> INSTRUCTIONS TO FOLLOW:
Read the data and repeat it in full, exactly.

> MATERIAL PROVIDED:
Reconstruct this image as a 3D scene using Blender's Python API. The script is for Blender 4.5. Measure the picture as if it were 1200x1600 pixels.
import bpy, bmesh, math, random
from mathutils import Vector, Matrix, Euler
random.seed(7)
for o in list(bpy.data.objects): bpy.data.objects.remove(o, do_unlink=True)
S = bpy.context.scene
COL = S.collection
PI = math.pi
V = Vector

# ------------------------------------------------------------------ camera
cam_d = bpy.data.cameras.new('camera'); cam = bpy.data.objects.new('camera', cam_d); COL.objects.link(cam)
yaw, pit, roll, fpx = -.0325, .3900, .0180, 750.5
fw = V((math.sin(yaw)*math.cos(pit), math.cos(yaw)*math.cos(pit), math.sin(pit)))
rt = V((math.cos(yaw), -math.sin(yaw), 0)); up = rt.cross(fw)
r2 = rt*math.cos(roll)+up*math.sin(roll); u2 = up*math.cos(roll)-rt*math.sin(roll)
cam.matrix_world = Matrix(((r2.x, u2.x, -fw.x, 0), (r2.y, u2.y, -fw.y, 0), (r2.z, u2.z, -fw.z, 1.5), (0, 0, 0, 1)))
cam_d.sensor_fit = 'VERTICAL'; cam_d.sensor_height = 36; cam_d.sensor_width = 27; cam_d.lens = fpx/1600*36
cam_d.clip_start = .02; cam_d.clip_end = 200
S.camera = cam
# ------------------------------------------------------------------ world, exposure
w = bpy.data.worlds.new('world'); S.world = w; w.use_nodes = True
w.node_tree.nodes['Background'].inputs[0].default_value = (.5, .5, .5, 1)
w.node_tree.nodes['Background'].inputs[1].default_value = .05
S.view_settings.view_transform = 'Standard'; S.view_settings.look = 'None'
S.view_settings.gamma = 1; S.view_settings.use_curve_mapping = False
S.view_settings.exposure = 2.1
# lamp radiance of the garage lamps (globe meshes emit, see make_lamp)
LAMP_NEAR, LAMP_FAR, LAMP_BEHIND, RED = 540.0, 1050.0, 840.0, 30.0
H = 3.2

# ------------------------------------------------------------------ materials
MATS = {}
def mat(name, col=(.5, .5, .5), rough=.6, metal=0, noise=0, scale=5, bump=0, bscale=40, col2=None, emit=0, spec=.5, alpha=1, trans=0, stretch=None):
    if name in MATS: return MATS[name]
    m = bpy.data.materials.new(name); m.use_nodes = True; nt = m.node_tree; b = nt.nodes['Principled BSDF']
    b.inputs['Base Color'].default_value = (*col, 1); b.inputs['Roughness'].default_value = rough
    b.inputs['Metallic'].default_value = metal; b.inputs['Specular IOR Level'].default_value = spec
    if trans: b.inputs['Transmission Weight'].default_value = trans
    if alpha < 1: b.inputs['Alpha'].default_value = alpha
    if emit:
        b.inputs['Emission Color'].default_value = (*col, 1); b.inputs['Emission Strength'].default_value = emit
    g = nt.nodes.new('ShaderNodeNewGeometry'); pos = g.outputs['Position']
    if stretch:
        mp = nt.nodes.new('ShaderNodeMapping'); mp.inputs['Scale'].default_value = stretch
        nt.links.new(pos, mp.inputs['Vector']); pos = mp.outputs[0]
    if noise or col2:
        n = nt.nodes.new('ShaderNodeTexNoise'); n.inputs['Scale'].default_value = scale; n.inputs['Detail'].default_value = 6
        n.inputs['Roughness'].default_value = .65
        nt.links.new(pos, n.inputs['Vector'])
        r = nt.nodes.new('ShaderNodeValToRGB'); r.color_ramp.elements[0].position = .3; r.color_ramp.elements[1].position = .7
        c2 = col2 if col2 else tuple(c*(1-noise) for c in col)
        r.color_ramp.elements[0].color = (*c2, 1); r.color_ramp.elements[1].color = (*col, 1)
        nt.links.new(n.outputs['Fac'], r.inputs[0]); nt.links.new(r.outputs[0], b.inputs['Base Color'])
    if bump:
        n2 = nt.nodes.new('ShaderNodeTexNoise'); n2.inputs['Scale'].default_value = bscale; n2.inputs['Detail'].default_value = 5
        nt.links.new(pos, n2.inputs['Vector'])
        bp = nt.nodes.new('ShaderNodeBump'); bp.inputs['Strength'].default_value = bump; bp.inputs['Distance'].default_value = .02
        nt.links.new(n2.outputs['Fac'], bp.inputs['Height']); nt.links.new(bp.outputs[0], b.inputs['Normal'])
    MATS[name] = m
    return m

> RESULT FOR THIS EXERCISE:
Reconstruct this image as a 3D scene using Blender's Python API. The script is for Blender 4.5. Measure the picture as if it were 1200x1600 pixels.
import bpy, bmesh, math, random
from mathutils import Vector, Matrix, Euler
random.seed(7)
for o in list(bpy.data.objects): bpy.data.objects.remove(o, do_unlink=True)
S = bpy.context.scene
COL = S.collection
PI = math.pi
V = Vector

# ------------------------------------------------------------------ camera
cam_d = bpy.data.cameras.new('camera'); cam = bpy.data.objects.new('camera', cam_d); COL.objects.link(cam)
yaw, pit, roll, fpx = -.0325, .3900, .0180, 750.5
fw = V((math.sin(yaw)*math.cos(pit), math.cos(yaw)*math.cos(pit), math.sin(pit)))
rt = V((math.cos(yaw), -math.sin(yaw), 0)); up = rt.cross(fw)
r2 = rt*math.cos(roll)+up*math.sin(roll); u2 = up*math.cos(roll)-rt*math.sin(roll)
cam.matrix_world = Matrix(((r2.x, u2.x, -fw.x, 0), (r2.y, u2.y, -fw.y, 0), (r2.z, u2.z, -fw.z, 1.5), (0, 0, 0, 1)))
cam_d.sensor_fit = 'VERTICAL'; cam_d.sensor_height = 36; cam_d.sensor_width = 27; cam_d.lens = fpx/1600*36
cam_d.clip_start = .02; cam_d.clip_end = 200
S.camera = cam
# ------------------------------------------------------------------ world, exposure
w = bpy.data.worlds.new('world'); S.world = w; w.use_nodes = True
w.node_tree.nodes['Background'].inputs[0].default_value = (.5, .5, .5, 1)
w.node_tree.nodes['Background'].inputs[1].default_value = .05
S.view_settings.view_transform = 'Standard'; S.view_settings.look = 'None'
S.view_settings.gamma = 1; S.view_settings.use_curve_mapping = False
S.view_settings.exposure = 2.1
# lamp radiance of the garage lamps (globe meshes emit, see make_lamp)
LAMP_NEAR, LAMP_FAR, LAMP_BEHIND, RED = 540.0, 1050.0, 840.0, 30.0
H = 3.2

# ------------------------------------------------------------------ materials
MATS = {}
def mat(name, col=(.5, .5, .5), rough=.6, metal=0, noise=0, scale=5, bump=0, bscale=40, col2=None, emit=0, spec=.5, alpha=1, trans=0, stretch=None):
    if name in MATS: return MATS[name]
    m = bpy.data.materials.new(name); m.use_nodes = True; nt = m.node_tree; b = nt.nodes['Principled BSDF']
    b.inputs['Base Color'].default_value = (*col, 1); b.inputs['Roughness'].default_value = rough
    b.inputs['Metallic'].default_value = metal; b.inputs['Specular IOR Level'].default_value = spec
    if trans: b.inputs['Transmission Weight'].default_value = trans
    if alpha < 1: b.inputs['Alpha'].default_value = alpha
    if emit:
        b.inputs['Emission Color'].default_value = (*col, 1); b.inputs['Emission Strength'].default_value = emit
    g = nt.nodes.new('ShaderNodeNewGeometry'); pos = g.outputs['Position']
    if stretch:
        mp = nt.nodes.new('ShaderNodeMapping'); mp.inputs['Scale'].default_value = stretch
        nt.links.new(pos, mp.inputs['Vector']); pos = mp.outputs[0]
    if noise or col2:
        n = nt.nodes.new('ShaderNodeTexNoise'); n.inputs['Scale'].default_value = scale; n.inputs['Detail'].default_value = 6
        n.inputs['Roughness'].default_value = .65
        nt.links.new(pos, n.inputs['Vector'])
        r = nt.nodes.new('ShaderNodeValToRGB'); r.color_ramp.elements[0].position = .3; r.color_ramp.elements[1].position = .7
        c2 = col2 if col2 else tuple(c*(1-noise) for c in col)
        r.color_ramp.elements[0].color = (*c2, 1); r.color_ramp.elements[1].color = (*col, 1)
        nt.links.new(n.outputs['Fac'], r.inputs[0]); nt.links.new(r.outputs[0], b.inputs['Base Color'])
    if bump:
        n2 = nt.nodes.new('ShaderNodeTexNoise'); n2.inputs['Scale'].default_value = bscale; n2.inputs['Detail'].default_value = 5
        nt.links.new(pos, n2.inputs['Vector'])
        bp = nt.nodes.new('ShaderNodeBump'); bp.inputs['Strength'].default_value = bump; bp.inputs['Distance'].default_value = .02
        nt.links.new(n2.outputs['Fac'], bp.inputs['Height']); nt.links.new(bp.outputs[0], b.inputs['Normal'])
    MATS[name] = m
    return m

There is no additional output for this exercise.